Aksiyon adamı Sean Penn

Sean Penn, “The Gunman”de hem yürütücü yapımcılığı hem de başrolü üstleniyor. Muhalif kimliğiyle tanınan aktörün projedeki varlığı ve filmin Kongo’da Batılı maden şirketlerinin sömürü amacıyla kan dökmesiyle açılması başta “Arka Bahçe” veya “Savaş Tanrısı” benzeri Batı’nın üçüncü dünya politikalarını eleştiren bir film izleneceği yanılgısını yaratıyor.
Fransız aksiyon yönetmeni Pierre Morel’in yönettiği film, özel eğitimli güvenlik görevlisi Jim’in (Penn) zamanla aşkını savunan ve canını kurtarmak için dehşet saçan standart bir aksiyon adamına dönmesiyle başındaki izlenimin tersi bir yöne ilerliyor. Kongo’daki açılışı önemsiz bir arka plan olarak bırakıyor.
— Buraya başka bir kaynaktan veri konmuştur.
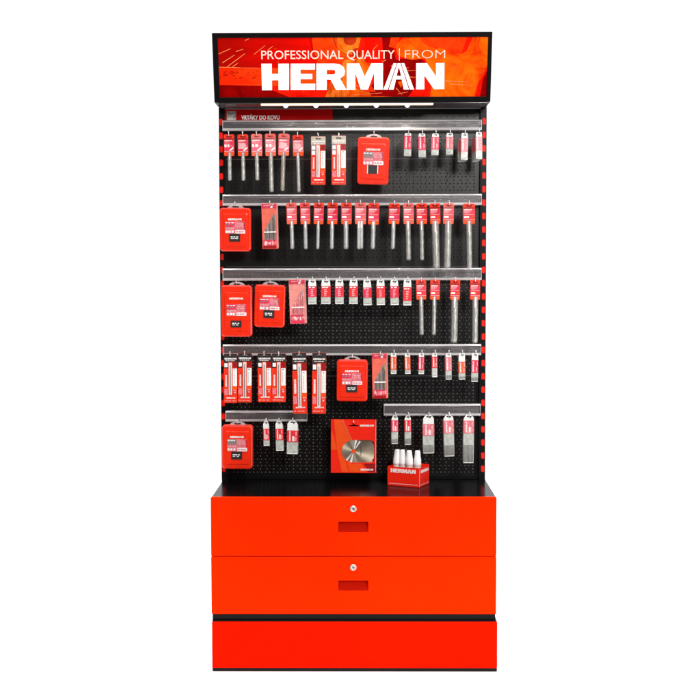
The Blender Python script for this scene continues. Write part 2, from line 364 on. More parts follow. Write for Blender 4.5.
for g in GLY.values():
    L = [[hp(*p) for p in l] for l in g]; lt.prism(L[0], .0014, .0034, 'art_white', holes=L[1:])
def ht(body, px0, px1, py_base, cap, m, bold=0):
    x0, z0 = hp(px0, py_base); x1, _ = hp(px1, py_base); _, z1 = hp(px0, py_base-cap); text(lt, body, x0, x1, z0, z1-z0, .0034, m, bold)
ht('PROFESSIONAL', 261.3, 343.3, 59.2, 9, 'art_pale', .003); ht('QUALITY', 346.8, 394.6, 58.9, 9, 'art_pale', .003)
ht('FROM', 404.9, 445.1, 58.5, 9, 'art_pale', -.018)
x, z0 = hp(399.3, 60.6); _, z1 = hp(399.3, 48.4); lt.box(x-.0011, x+.0011, .0026, .0034, z0, z1, 'art_pale')
hbuild(lt, 'lettering')

# light bar under the header
bx0 = P(261.2, 104, -.13)[0]; bx1 = P(433, 104, -.13)[0]
lb = MB(); lb.box(bx0, bx1, -.1485, -.128, ZHB-.0095, ZHB-.0035, 'led'); lbo = lb.build('light_bar', rack, bevel=.001)
for px in (285.7, 316, 346.3, 376.3, 407.3):
    x, _ = P(px, 106, -.138); m = MB(); m.lathe([(.0085, 0), (.0092, -.003), (.0075, -.006), (.004, -.0088), (.0005, -.0094)], 'lens', 14); m.build('lamp', lbo, loc=(x, -.138, ZHB-.0096))

# red title strip with icon
tx0, tz1 = P(222.6, 109.6, -.02); tx1, tz0 = P(332.5, 121, -.02)
ts = MB(); ts.box(tx0, tx1, -.02, -.017, tz0, tz1, 'sign_red_strip')
tso = ts.build('title_strip', rack)
m = MB(); x0, z0 = P(241.2, 119.6, -.0205); x1, z1 = P(279.6, 115.2, -.0205); text(m, 'VRTÁKY DO KOVU', x0, x1, z0, z1-z0, -.0201, 'ink_white', .04)
m.build('lettering', tso)
m = MB(); x0, z0 = P(226.8, 120.4, -.0205); x1, z1 = P(236, 111, -.0205); m.box(x0, x1, -.0212, -.0202, z0, z1, 'icon_grey')
w = x1-x0
for i in range(5): m.box(x0+w*(.1+.16*i), x0+w*(.2+.16*i), -.0216, -.0212, z0+.0015, z0+.007+.0015*(i % 2), 'ink_white')
m.tube([(x0+w*.25, -.0214, z1-.006), (x0+w*.5, -.0214, z1-.014), (x0+w*.75, -.0214, z1-.009)], .0008, 'ink_grey', 5)
m.build('pictogram', tso)
m = MB(); m.box(tx1+.001, XR-.004, -.016, -.013, tz0-.001, tz0+.0016, 'black_metal'); m.build('strip_edge', rack)

# cabinet
cb = MB(); cb.box(-.4965, .4965, -.378, .04, .2, ZC-.006, 'black_metal'); cbo = cb.build('cabinet_body', rack)
ct = MB(); ct.box(-.4985, .4985, -.399, .045, ZC-.005, ZC, 'black_top'); ct.build('countertop', rack, bevel=.001)
def drawer(z0, z1, rp, lp):
    e = MB(); (hx0, hz1), (hx1, hz0) = P(rp[0], rp[1], -.4), P(rp[2], rp[3], -.4)
    y0, y1 = -.4004, -.3805
    e.prism([(-.4997, z0), (.4997, z0), (.4997, z1), (-.4997, z1)], y0, y1, 'drawer_red', holes=[[(hx0, hz0), (hx1, hz0), (hx1, hz1), (hx0, hz1)]])
    o = e.build('drawer', rack, bevel=.0026)
    r = MB(); t = .001; yb = -.386                 # pressed-in pull: sloping floor and back
    A = [(hx0+.0002, y0+.002, hz1), (hx1-.0002, y0+.002, hz1), (hx1-.0002, yb+.004, hz1), (hx0+.0002, yb+.004, hz1)]
    v = [(hx0, y0+.0018, hz0), (hx1, y0+.0018, hz0), (hx1, y0+.0018, hz1), (hx0, y0+.0018, hz1), (hx0+.001, yb, hz0+.002), (hx1-.001, yb, hz0+.002), (hx1-.001, yb, hz1-.001), (hx0+.001, yb, hz1-.001),
         (hx0+.001, yb-.007, hz0+.012), (hx1-.001, yb-.007, hz0+.012)]
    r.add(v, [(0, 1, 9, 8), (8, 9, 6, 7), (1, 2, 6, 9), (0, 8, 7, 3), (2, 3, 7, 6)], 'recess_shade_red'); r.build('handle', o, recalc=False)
    lx, lz = P(lp[0], lp[1], -.4); l = MB()
    rot = lambda prof: [[(lx+rr*math.cos(2*math.pi*i/20), y, lz+rr*math.sin(2*math.pi*i/20)) for i in range(20)] for rr, y in prof]
    l.loft(rot([(.0115, y0), (.0115, y0-.002), (.0100, y0-.0032), (.0062, y0-.0034), (.006, y0-.0024)]), 'lock_metal')
    l.box(lx-.0042, lx+.0035, y0-.0028, y0-.0022, lz-.0009, lz+.0009, 'dark') if lp[2] else l.prism([(lx-.003, lz+.004), (lx+.004, lz), (lx-.002, lz-.004), (lx-.0005, lz)], y0-.0028, y0-.0022, 'dark')
    l.build('lock', o)
ZD = .4051
drawer(ZD+.0015, ZC+.001, (338.3, 522, 368.1, 532), (353.3, 508.8, 0)); drawer(.2004, ZD-.0015, (338.3, 580.8, 368.1, 590.6), (353.3, 567.3, 1))
pl = MB(); pl.box(-.4965, .5012, -.409, .03, .1765, .1795, 'black_metal'); pl.box(-.4965, .4965, -.398, .035, .1795, .1999, 'black_metal'); pl.build('plinth_shelf', rack)
pl = MB(); pl.box(-.4970, .5024, -.4155, -.395, .0125, .1763, 'plinth_shade_red'); pl.build('plinth_panel', rack, bevel=.0026)
pl = MB(); pl.box(-.4963, .5017, -.4135, .035, 0, .0125, 'black_metal'); pl.box(-.495, .495, -.394, .03, .0126, .176, 'black_metal'); pl.build('base', rack)

# price rails and hooks
def rail(px0, px1, py0, py1, name='price_rail', Y=-.034):
    x0, z1 = P(px0, py0, Y); x1, z0 = P(px1, py1, Y); h = z1-z0; b = MB()
    zc = z0
    def strip(prof, m):
        b.loft([[(x, y, z) for y, z in prof] for x in (x0, x1)], m, smooth=False)
    strip([(-.030, z0+.006), (-.0315, z0+.006), (-.0335, z1-.004), (-.032, z1-.004)], 'clear_rail')
    strip([(-.036, z0+.0105), (-.0368, z0+.0105), (-.0375, z1-.006), (-.0365, z1-.006)], 'clear_rail')
    strip([(-.020, z1), (-.020, z1-.0022), (-.036, z1-.0035), (-.040, z1-.0065), (-.0412, z1-.0055), (-.037, z1-.0005)], 'clear_lip')
    strip([(-.028, z0+.0005), (-.028, z0+.0025), (-.038, z0+.003), (-.0405, z0+.0095), (-.0425, z0+.0095), (-.0415, z0+.0015), (-.038, z0)], 'clear_lip')
    b.box(x0, x0+.0018, -.0405, -.018, z0+.0021, z1-.001, 'clear_lip'); b.box(x1-.0018, x1, -.0405, -.018, z0+.0021, z1-.001, 'clear_lip')
    b.tube([(x0+.002, -.012, z1-.008), (x1-.002, -.012, z1-.008)], .005, 'chrome', 8)
    return b.build(name, rack)
R1 = rail(222.6, 481.6, 120.5, 130.2); R2 = rail(222.8, 481.6, 194.6, 205.2); R3 = rail(222.8, 481.4, 268.4, 280.2)
R4 = rail(223, 481, 344.4, 355.2); R5 = rail(225.6, 307.4, 410.8, 421.4); R6 = rail(383.8, 480.4, 404, 415.6)
RZ = {}
def hook(parent, x, z, yf, tip=.013):
    "chrome wire from the rail to the front, end turned up; x,z world"
    b = MB(); x -= OX; r = .0019
    b.tube([(x, -.014, z+.006), (x, -.03, z+.004), (x, yf+.02, z), (x, yf+.004, z+.0005), (x, yf, z+.004), (x, yf-.002, z+tip)], r, 'chrome', 6)
    b.lathe([(.0005, 0), (.0026, .001), (.003, .003), (.0024, .005), (.0004, .006)], 'chrome', 8, x, yf-.002)
    n = 5*8  # move the ball to the tip
    k = len(b.v)
    for i in range(k-1, -1, -1):
        if abs(b.v[i][2]) < .02: b.v[i] = (b.v[i][0], b.v[i][1], b.v[i][2]+z+tip-.002)
    return b.build('hook', parent)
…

Sonuçta “The Gunman” Penn’in aksiyon türüne giriş yapması dışında özel bir yanı
olmayan bir film.

Haftanın diğerleri

- Çanakkale Savaşı’nın 100’üncü yılı vesilesiyle gösterime giren “Son Mektup”un yönetmen koltuğunda Özhan Eren otururken başrollerini Tansel Öngel ve Nesrin Cavadzade paylaşıyor. Film, Çanakkale Savaşı sırasında tanışan Yüzbaşı Ekrem ve Nihal Hemşire’nin aşkı üzerinden savaşı ele alıyor.
- Şebnem Burcuoğlu’nun aynı adlı kitabından uyarlanan “Kocan Kadar Konuş”un başrollerinde Ezgi Mola ve Murat Yıldırım var. Kıvanç Baruönü’nün yönettiği filmde, 30’lu yaşlarında şehirli bir kadının, ailesinin evlenmesi yönündeki baskısıyla cebelleşmesini izleyeceğiz.
- Danimarkalı Oscar Ödüllü yönetmen Susanne Bier’in yeni filmi “İkinci bir Şans”, başrollerini Nikolaj Coster-Waldau ve Ulrich Thomsen’in paylaştığı bir gerilim. Film, eroin bağımlısı bir çiftin bebeğini kaçıran polis memuru üzerine.
- Abel Ferrara, “Pasolini”de İtalyan cesur entelektüel Pier Paolo Pasolini’nin bir cinayete kurban gitmeden önceki son gününü işliyor. Willem Dafoe’nun Pasolini performansı izlemeye değer.

DVD

HAFTANIN YENİSİ

“KARIŞIK KASET”
Sarp Apak ve Özge Özpirinçci’nin başrollerini paylaştığı, Uygar Şirin’in aynı adlı romanından uyarlanan “Karışık Kaset”, müziklerinden atmosferine sinemamızın
yüz akı bir “kendini iyi hisset” filmi.